WHAT IS EXPECTED
Retype exactly what appears below from the line containing "Build this scene" down to the line containing "(_r.z, _u.z, -_f.z, 1.0299), (0, 0, 0, 1)))", keeping both end lines. Do not include pictures.

EXTRACTED DATA

— Begin —

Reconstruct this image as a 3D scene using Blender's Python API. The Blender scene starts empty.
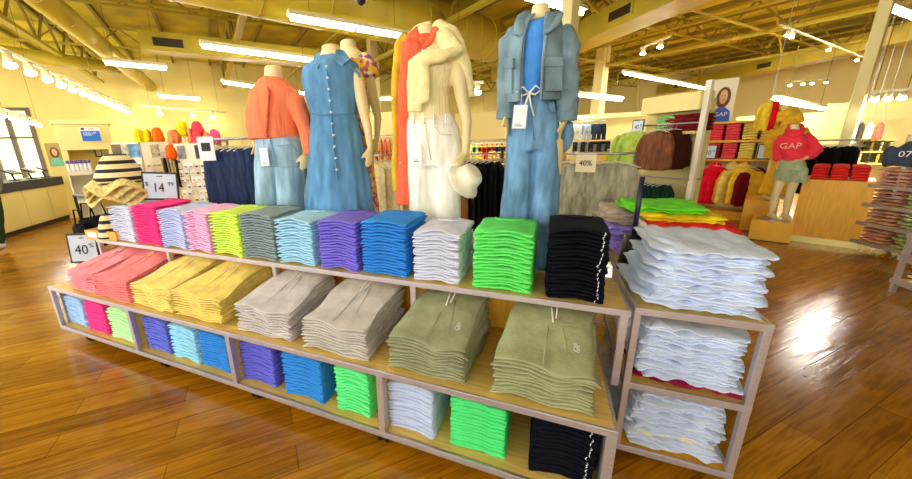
import bpy, bmesh, math, random
from mathutils import Vector, Matrix, noise
R = math.radians
PI = math.pi
random.seed(7)
scene = bpy.context.scene
COL = scene.collection
# ---------------------------------------------------------------- camera
F = 341.3136; CX, CY = 400.0, 235.0; CH = 1.5
AX = (Vector((0.917,0.072,-0.391)), Vector((0.396,-0.253,0.883)), Vector((-0.035,-0.965,-0.260)))
def _cal():
    d = Vector((46,1265,F)).normalized(); x = -Vector((-800,-63,F)).normalized()
    z = -d; y = z.cross(x).normalized(); x = y.cross(z).normalized()
    return x, y, z
AX = _cal()
def ray(px, py):
    c = Vector((px-CX, py-CY, F)).normalized()
    return Vector((AX[0].dot(c), AX[1].dot(c), AX[2].dot(c)))
def at(px, py, r):            # point at horizontal range r
    d = ray(px, py); h = math.hypot(d.x, d.y)
    return Vector((0,0,CH)) + d*(r/h)
def ony(px, py, Y):
    d = ray(px, py); return Vector((0,0,CH)) + d*(Y/d.y)
def onz(px, py, z):
    d = ray(px, py); return Vector((0,0,CH)) + d*((z-CH)/d.z)
cam_data = bpy.data.cameras.new('camera'); cam = bpy.data.objects.new('camera', cam_data); COL.objects.link(cam)
cam_data.sensor_width = 36; cam_data.lens = F*36/912; cam_data.shift_x = (456-CX)/912; cam_data.shift_y = (CY-239.5)/912
cam_data.clip_start = .05; cam_data.clip_end = 300
# camera x = image right, y = image up, z = backwards
cx = Vector((AX[0].x, AX[1].x, AX[2].x)); cy = -Vector((AX[0].y, AX[1].y, AX[2].y)); cz = -Vector((AX[0].z, AX[1].z, AX[2].z))
m = Matrix((cx, cy, cz)).transposed().to_4x4(); m.translation = (0,0,CH); cam.matrix_world = m
scene.camera = cam
scene.view_settings.view_transform = 'Standard'; scene.view_settings.look = 'None'
scene.view_settings.gamma = 1; scene.view_settings.use_curve_mapping = False
scene.view_settings.exposure = 1.15
# ---------------------------------------------------------------- materials
def lin(c):
    c = c/255.0
    return c/12.92 if c <= .04045 else ((c+.055)/1.055)**2.4
def L(rgb): return (lin(rgb[0]), lin(rgb[1]), lin(rgb[2]), 1)
MATS = {}
def mat(name, rgb, rough=.6, metal=0, var=0.0, vscale=8, bump=0, bscale=60, stretch=(1,1,1), emit=None, coat=0, alpha=1, trans=0, rgb2=None, spec=None):
    if name in MATS: return MATS[name]
    M = bpy.data.materials.new(name); M.use_nodes = True
    nt = M.node_tree; b = nt.nodes['Principled BSDF']; b.inputs['Base Color'].default_value = L(rgb)
    b.inputs['Roughness'].default_value = rough; b.inputs['Metallic'].default_value = metal
    if spec is not None: b.inputs['Specular IOR Level'].default_value = spec
    if coat: b.inputs['Coat Weight'].default_value = coat; b.inputs['Coat Roughness'].default_value = .1
    if trans: b.inputs['Transmission Weight'].default_value = trans
    if emit is not None:
        b.inputs['Emission Color'].default_value = L(rgb); b.inputs['Emission Strength'].default_value = emit
    if var or bump or rgb2:
        tc = nt.nodes.new('ShaderNodeTexCoord'); mp = nt.nodes.new('ShaderNodeMapping')
        mp.inputs['Scale'].default_value = stretch; nt.links.new(tc.outputs['Object'], mp.inputs['Vector'])
    if var or rgb2:
        n = nt.nodes.new('ShaderNodeTexNoise'); n.inputs['Scale'].default_value = vscale; n.inputs['Detail'].default_value = 4
        nt.links.new(mp.outputs[0], n.inputs['Vector'])
        cr = nt.nodes.new('ShaderNodeValToRGB'); e = cr.color_ramp.elements
        e[0].position = .35; e[1].position = .65
        if rgb2: e[0].color = L(rgb); e[1].color = L(rgb2)
        else:
            e[0].color = L([max(0, v*(1-var)) for v in rgb]); e[1].color = L([min(255, v*(1+var*.6)) for v in rgb])
        nt.links.new(n.outputs['Fac'], cr.inputs[0]); nt.links.new(cr.outputs[0], b.inputs['Base Color'])
    if bump:
        n2 = nt.nodes.new('ShaderNodeTexNoise'); n2.inputs['Scale'].default_value = bscale; n2.inputs['Detail'].default_value = 3
        nt.links.new(mp.outputs[0], n2.inputs['Vector'])
        bp = nt.nodes.new('ShaderNodeBump'); bp.inputs['Strength'].default_value = bump; bp.inputs['Distance'].default_value = .01
        nt.links.new(n2.outputs['Fac'], bp.inputs['Height']); nt.links.new(bp.outputs[0], b.inputs['Normal'])
    MATS[name] = M; return M
def cloth(name, rgb, var=.05, **k):
    return mat(name, rgb, rough=.9, var=var, vscale=k.pop('vscale', 14), bump=k.pop('bump', .25), bscale=k.pop('bscale', 90), spec=.15, **k)
steel = mat('brushed_steel', (196,188,192), rough=.33, metal=.6, var=.06, vscale=30, stretch=(1,12,12))
chrome = mat('chrome', (180,180,186), rough=.36, metal=.9)
maple = mat('maple_wood', (232,200,112), rough=.45, var=.08, vscale=6, stretch=(1,14,14))
orange_wood = mat('orange_wood', (246,184,46), rough=.4, var=.05, vscale=5, stretch=(9,9,1))
black_plastic = mat('black_plastic', (14,15,20), rough=.4)
black_metal = mat('black_metal', (22,22,30), rough=.35, metal=.3)
white_card = mat('white_card', (240,241,248), rough=.6)
dark_print = mat('dark_print', (20,22,34), rough=.6)
skin = mat('mannequin_shell', (238,220,165), rough=.45)
white_paint = mat('white_paint', (240,236,215), rough=.5)
cream_paint = mat('cream_paint', (240,226,150), rough=.6)
tan_metal = mat('yellow_duct', (196,178,48), rough=.5, var=.06, vscale=2)
# ---------------------------------------------------------------- object helpers
def tag(o, label=None, cat=None, group=None, kind=None):
    if label: o['label'] = label
    if cat: o['category'] = cat
    if group: o['group'] = group
    if kind: o['kind'] = kind
    return o
def empty(name, loc=(0,0,0), rz=0, label=None, cat=None, group=None, kind=None):
    o = bpy.data.objects.new(name, None); COL.objects.link(o); o.empty_display_size = .05
    o.location = loc; o.rotation_euler = (0,0,rz); return tag(o, label, cat, group, kind)
def copy_tree(o, parent=None):
    c = o.copy(); COL.objects.link(c); c.parent = parent
    if parent is not None: c.matrix_parent_inverse = Matrix.Identity(4)
    for ch in [x for x in o.children]: copy_tree(ch, c)
    return c
def link(name, me, m, parent=None, loc=None, rz=None, override=False):
    o = bpy.data.objects.new(name, me); COL.objects.link(o)
    if parent is not None: o.parent = parent
    if loc is not None: o.location = loc
    if rz is not None: o.rotation_euler = (0,0,rz)
    if m is not None:
        if not me.materials: me.materials.append(m)
        if override:
            o.material_slots[0].link = 'OBJECT'; o.material_slots[0].material = m
    return o
class MB:
    def __init__(s): s.bm = bmesh.new()
    def box(s, x0,x1,y0,y1,z0,z1, mtx=None):
        vs = [s.bm.verts.new(Vector(p) if mtx is None else mtx @ Vector(p)) for p in
              ((x0,y0,z0),(x1,y0,z0),(x1,y1,z0),(x0,y1,z0),(x0,y0,z1),(x1,y0,z1),(x1,y1,z1),(x0,y1,z1))]
        for f in ((0,3,2,1),(4,5,6,7),(0,1,5,4),(1,2,6,5),(2,3,7,6),(3,0,4,7)): s.bm.faces.new([vs[i] for i in f])
        return s
    def hexa(s, pts):
        vs = [s.bm.verts.new(Vector(p)) for p in pts]
        for f in ((0,3,2,1),(4,5,6,7),(0,1,5,4),(1,2,6,5),(2,3,7,6),(3,0,4,7)): s.bm.faces.new([vs[i] for i in f])
        return s
    def tube(s, pts, r, n=10, cap=True, ry=None, up=None):
        pts = [Vector(p) for p in pts]; k = len(pts)
        rs = r if isinstance(r, (list,tuple)) else [r]*k
        rys = ry if isinstance(ry, (list,tuple)) else ([ry]*k if ry is not None else rs)
        rings = []; prev = None
        for i, p in enumerate(pts):
            t = (pts[min(i+1,k-1)] - pts[max(i-1,0)]).normalized()
            if prev is None:
                a = Vector(up) if up is not None else (Vector((0,1,0)) if abs(t.y) < .9 else Vector((1,0,0)))
            else: a = prev
            b = (a - t*a.dot(t)).normalized(); c = t.cross(b); prev = b
            rings.append([s.bm.verts.new(p + c*math.cos(2*PI*j/n)*rs[i] + b*math.sin(2*PI*j/n)*rys[i]) for j in range(n)])
        for i in range(k-1):
            for j in range(n):
                s.bm.faces.new((rings[i][j], rings[i][(j+1)%n], rings[i+1][(j+1)%n], rings[i+1][j]))
        if cap:
            s.bm.faces.new(rings[0][::-1]); s.bm.faces.new(rings[-1])
        return s
    def cyl(s, c, r, h, n=20, r2=None):
        c = Vector(c); return s.tube([c, c+Vector((0,0,h))], [r, r if r2 is None else r2], n)
    def loft(s, secs, n=28, fold=None, cap=True, a0=None, a1=None):
        # secs: (x, y, z, rx, ry); fold(theta, t, x, y, z) -> radial scale
        rings = []; k = len(secs); closed = a0 is None
        for i, q in enumerate(secs):
            x,y,z,rx,ry = q[:5]; ring = []
            for j in range(n if closed else n+1):
                th = 2*PI*j/n if closed else a0+(a1-a0)*j/n
                f = fold(th, i/(k-1)) if fold else 1
                ring.append(s.bm.verts.new((x+rx*f*math.cos(th), y+ry*f*math.sin(th), z)))
            rings.append(ring)
        m_ = n if closed else n
        for i in range(k-1):
            for j in range(m_):
                j2 = (j+1)%n if closed else j+1
                s.bm.faces.new((rings[i][j], rings[i][j2], rings[i+1][j2], rings[i+1][j]))
        if cap and closed:
            s.bm.faces.new(rings[0][::-1]); s.bm.faces.new(rings[-1])
        return s
    def poly(s, pts, thick, mtx=None):       # outline in XZ plane, extruded along +Y
        f_ = [Vector((p[0], 0, p[1])) for p in pts]; b_ = [Vector((p[0], thick, p[1])) for p in pts]
        if mtx is not None: f_ = [mtx@v for v in f_]; b_ = [mtx@v for v in b_]
        fv = [s.bm.verts.new(v) for v in f_]; bv = [s.bm.verts.new(v) for v in b_]
        s.bm.faces.new(fv); s.bm.faces.new(bv[::-1]); n = len(pts)
        for i in range(n): s.bm.faces.new((fv[(i+1)%n], fv[i], bv[i], bv[(i+1)%n]))
        return s
    def mesh(s, name, smooth=False, bevel=0, angle=None):
        bmesh.ops.recalc_face_normals(s.bm, faces=s.bm.faces)
        if bevel:
            bmesh.ops.bevel(s.bm, geom=list(s.bm.edges), offset=bevel, segments=2, profile=.5, affect='EDGES', clamp_overlap=True)
        me = bpy.data.meshes.new(name); s.bm.to_mesh(me); s.bm.free()
        if smooth:
            for p in me.polygons: p.use_smooth = True
        return me
    def build(s, name, m, parent=None, smooth=False, bevel=0, loc=None, rz=None):
        return link(name, s.mesh(name, smooth, bevel), m, parent, loc, rz)
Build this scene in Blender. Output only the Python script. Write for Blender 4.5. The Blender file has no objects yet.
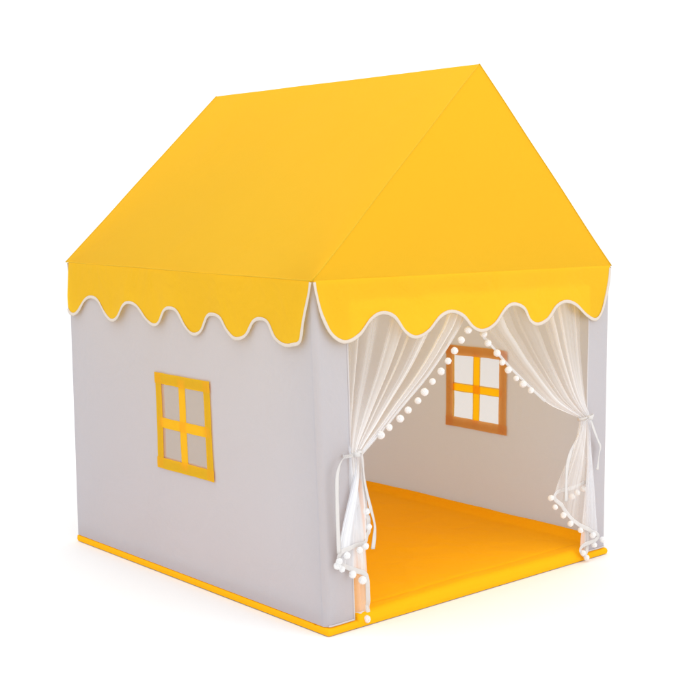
import bpy, bmesh, math, random
from mathutils import Vector, Matrix, noise
random.seed(4)
scene = bpy.context.scene

# ---------------------------------------------------------------- camera
cam_d = bpy.data.cameras.new("camera"); cam_o = bpy.data.objects.new("camera", cam_d)
scene.collection.objects.link(cam_o); scene.camera = cam_o
cam_d.sensor_width = 36.0; cam_d.lens = 65.97; cam_d.clip_end = 500
_f = Vector((0.64577, 0.75476, -0.11542)).normalized()
_r = Vector((0.75903, -0.65098, -0.01013)); _r = (_r - _f * _r.dot(_f)).normalized(); _u = _r.cross(_f)
cam_o.matrix_world = Matrix(((_r.x, _u.x, -_f.x, -1.8619), (_r.y, _u.y, -_f.y, -2.2926),
                             (_r.z, _u.z, -_f.z, 1.0299), (0, 0, 0, 1)))

# ---------------------------------------------------------------- white studio, softboxes, exposure
world = bpy.data.worlds.new("World"); scene.world = world; world.use_nodes = True
bg = world.node_tree.nodes["Background"]
bg.inputs[0].default_value = (1.0, 1.0, 1.0, 1); bg.inputs[1].default_value = 1.2
def softbox(name, loc, target, size, power, col=(1, 1, 1)):
    d = bpy.data.lights.new(name, 'AREA'); d.shape = 'RECTANGLE'; d.size, d.size_y = size
    d.energy = power; d.color = col
    o = bpy.data.objects.new(name, d); scene.collection.objects.link(o); o.location = loc
    o.rotation_euler = (Vector(target) - Vector(loc)).to_track_quat('-Z', 'Y').to_euler()
softbox('softbox_overhead', (-0.3, -0.2, 4.2), (0.4, 0.5, 0), (3.6, 3.6), 55)
softbox('softbox_front', (1.9, -3.6, 1.9), (0.6, 0.4, 0.3), (2.4, 2.4), 26)
scene.view_settings.view_transform = 'Standard'; scene.view_settings.look = 'None'
scene.view_settings.exposure = 0.0; scene.view_settings.gamma = 1.0
cy = scene.cycles
cy.max_bounces = 24; cy.diffuse_bounces = 12; cy.transmission_bounces = 12; cy.transparent_max_bounces = 48
cy.sample_clamp_indirect = 0

# ---------------------------------------------------------------- materials
def srgb(r, g, b):
    f = lambda c: (c / 255 / 12.92) if c <= 10 else (((c / 255) + .055) / 1.055) ** 2.4
    return (f(r), f(g), f(b), 1)
def fabric(name, col, trans_col, trans=0.3, spec=0.06, rough=0.65, var=0.04, bump=0.25, wr_scale=7.0, wr=0.004, weave=900, sheen=.03):
    m = bpy.data.materials.new(name); m.use_nodes = True; nt = m.node_tree; N = nt.nodes; Lk = nt.links
    N.clear()
    out = N.new('ShaderNodeOutputMaterial'); tc = N.new('ShaderNodeTexCoord')
    n1 = N.new('ShaderNodeTexNoise'); n1.inputs['Scale'].default_value = 5; n1.inputs['Detail'].default_value = 6
    n2 = N.new('ShaderNodeTexNoise'); n2.inputs['Scale'].default_value = weave; n2.inputs['Detail'].default_value = 3
    n3 = N.new('ShaderNodeTexNoise'); n3.inputs['Scale'].default_value = wr_scale; n3.inputs['Detail'].default_value = 4
    n3.inputs['Roughness'].default_value = .45; n3.inputs['Distortion'].default_value = .6
    for n in (n1, n2, n3): Lk.new(tc.outputs['Object'], n.inputs['Vector'])
    hsv = N.new('ShaderNodeHueSaturation'); hsv.inputs['Color'].default_value = col
    mr = N.new('ShaderNodeMapRange'); mr.inputs['To Min'].default_value = 1 - var; mr.inputs['To Max'].default_value = 1 + var
    Lk.new(n1.outputs['Fac'], mr.inputs['Value'])
    mr2 = N.new('ShaderNodeMapRange'); mr2.inputs['From Min'].default_value = .3; mr2.inputs['From Max'].default_value = .7
    mr2.inputs['To Min'].default_value = .965; mr2.inputs['To Max'].default_value = 1.035
    Lk.new(n2.outputs['Fac'], mr2.inputs['Value'])
    mul = N.new('ShaderNodeMath'); mul.operation = 'MULTIPLY'
    Lk.new(mr.outputs['Result'], mul.inputs[0]); Lk.new(mr2.outputs['Result'], mul.inputs[1])
    Lk.new(mul.outputs[0], hsv.inputs['Value'])
    b1 = N.new('ShaderNodeBump'); b1.inputs['Strength'].default_value = 1.0; b1.inputs['Distance'].default_value = wr
    Lk.new(n3.outputs['Fac'], b1.inputs['Height'])
    b2 = N.new('ShaderNodeBump'); b2.inputs['Strength'].default_value = bump; b2.inputs['Distance'].default_value = .0006
    Lk.new(n2.outputs['Fac'], b2.inputs['Height']); Lk.new(b1.outputs['Normal'], b2.inputs['Normal'])
    p = N.new('ShaderNodeBsdfPrincipled'); p.inputs['Roughness'].default_value = rough
    p.inputs['Specular IOR Level'].default_value = spec
    p.inputs['Sheen Weight'].default_value = sheen
    Lk.new(hsv.outputs['Color'], p.inputs['Base Color']); Lk.new(b2.outputs['Normal'], p.inputs['Normal'])
    last = p
    if trans > 0:
        t = N.new('ShaderNodeBsdfTranslucent'); t.inputs['Color'].default_value = trans_col
        Lk.new(b1.outputs['Normal'], t.inputs['Normal'])
        mx = N.new('ShaderNodeMixShader'); mx.inputs[0].default_value = trans
        Lk.new(p.outputs[0], mx.inputs[1]); Lk.new(t.outputs[0], mx.inputs[2]); last = mx
    Lk.new(last.outputs[0], out.inputs['Surface'])
    return m
def tulle(name, col, dens):
    # sheer net: threads over holes; the vertex attribute "gather" is how tightly the net is gathered
    m = bpy.data.materials.new(name); m.use_nodes = True; nt = m.node_tree; N = nt.nodes; Lk = nt.links; N.clear()
    out = N.new('ShaderNodeOutputMaterial')
    d = N.new('ShaderNodeBsdfDiffuse'); d.inputs['Color'].default_value = col
    t = N.new('ShaderNodeBsdfTranslucent'); t.inputs['Color'].default_value = col
    m1 = N.new('ShaderNodeMixShader'); m1.inputs[0].default_value = .22
    Lk.new(d.outputs[0], m1.inputs[1]); Lk.new(t.outputs[0], m1.inputs[2])
    tr = N.new('ShaderNodeBsdfTransparent')
    m2 = N.new('ShaderNodeMixShader')
    if dens is None:
        a = N.new('ShaderNodeAttribute'); a.attribute_name = 'gather'; Lk.new(a.outputs['Fac'], m2.inputs[0])
    else: m2.inputs[0].default_value = dens
    Lk.new(tr.outputs[0], m2.inputs[1]); Lk.new(m1.outputs[0], m2.inputs[2]); Lk.new(m2.outputs[0], out.inputs['Surface'])
    return m
YEL = (0.85, 0.615, 0.045, 1); YELT = (0.97, 0.65, 0.035, 1)
M_roof = fabric('yellow_roof_cloth', YEL, YELT, .64, var=.03, wr_scale=4, wr=.010)
M_val = fabric('yellow_valance_cloth', (0.94, 0.565, 0.024, 1), YELT, .36, var=.03, wr_scale=8, wr=.012)
M_wall = fabric('light_grey_wall_cloth', (0.49, 0.515, 0.585, 1), (0.86, 0.80, 0.79, 1), .27, var=.02, wr_scale=5, wr=.010)
M_mat = fabric('yellow_mat_cloth', (0.96, 0.445, 0.008, 1), YELT, 0, var=.02, wr_scale=8, wr=.009, spec=.03, sheen=0)
M_frame = fabric('yellow_window_tape', (0.94, 0.66, 0.03, 1), (1.0, .45, .002, 1), .52, wr_scale=20, wr=.004)
M_back = fabric('tan_window_backing', (0.75, 0.46, 0.22, 1), (0.95, .60, .3, 1), .5, wr_scale=20, wr=.004)
M_trim = fabric('cream_binding', (0.74, 0.66, 0.575, 1), (0.8, .7, .6, 1), .15, wr_scale=40, wr=.003)
M_seam = fabric('yellow_seam_cloth', (0.66, 0.40, 0.018, 1), YELT, 0, wr_scale=40, wr=.002)
M_hem = fabric('pale_hem_tape', (0.62, 0.58, 0.58, 1), (.8, .7, .6, 1), .1, wr_scale=40, wr=.002)
M_tulle = tulle('white_tulle', (0.89, 0.90, 0.93, 1), None)
M_mesh = tulle('window_net', (0.50, 0.48, 0.47, 1), .48)
M_pom = fabric('white_pompom_yarn', (0.95, 0.95, 0.955, 1), (1, 1, 1, 1), .38, spec=0.0, rough=.95, bump=.2, weave=500, wr_scale=60, wr=.0003)
M_tape = fabric('white_ribbon', (0.74, 0.72, 0.71, 1), (0.9, .87, .85, 1), .2, spec=.2, rough=.5, wr_scale=60, wr=.002)
M_floor = fabric('white_studio_floor', (0.865, 0.865, 0.865, 1), (1, 1, 1, 1), 0, spec=.0, rough=.9, var=.0, bump=0, wr=.0)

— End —

COMPLETE ANSWER
Build this scene in Blender. Output only the Python script. Write for Blender 4.5. The Blender file has no objects yet.
import bpy, bmesh, math, random
from mathutils import Vector, Matrix, noise
random.seed(4)
scene = bpy.context.scene

# ---------------------------------------------------------------- camera
cam_d = bpy.data.cameras.new("camera"); cam_o = bpy.data.objects.new("camera", cam_d)
scene.collection.objects.link(cam_o); scene.camera = cam_o
cam_d.sensor_width = 36.0; cam_d.lens = 65.97; cam_d.clip_end = 500
_f = Vector((0.64577, 0.75476, -0.11542)).normalized()
_r = Vector((0.75903, -0.65098, -0.01013)); _r = (_r - _f * _r.dot(_f)).normalized(); _u = _r.cross(_f)
cam_o.matrix_world = Matrix(((_r.x, _u.x, -_f.x, -1.8619), (_r.y, _u.y, -_f.y, -2.2926),
                             (_r.z, _u.z, -_f.z, 1.0299), (0, 0, 0, 1)))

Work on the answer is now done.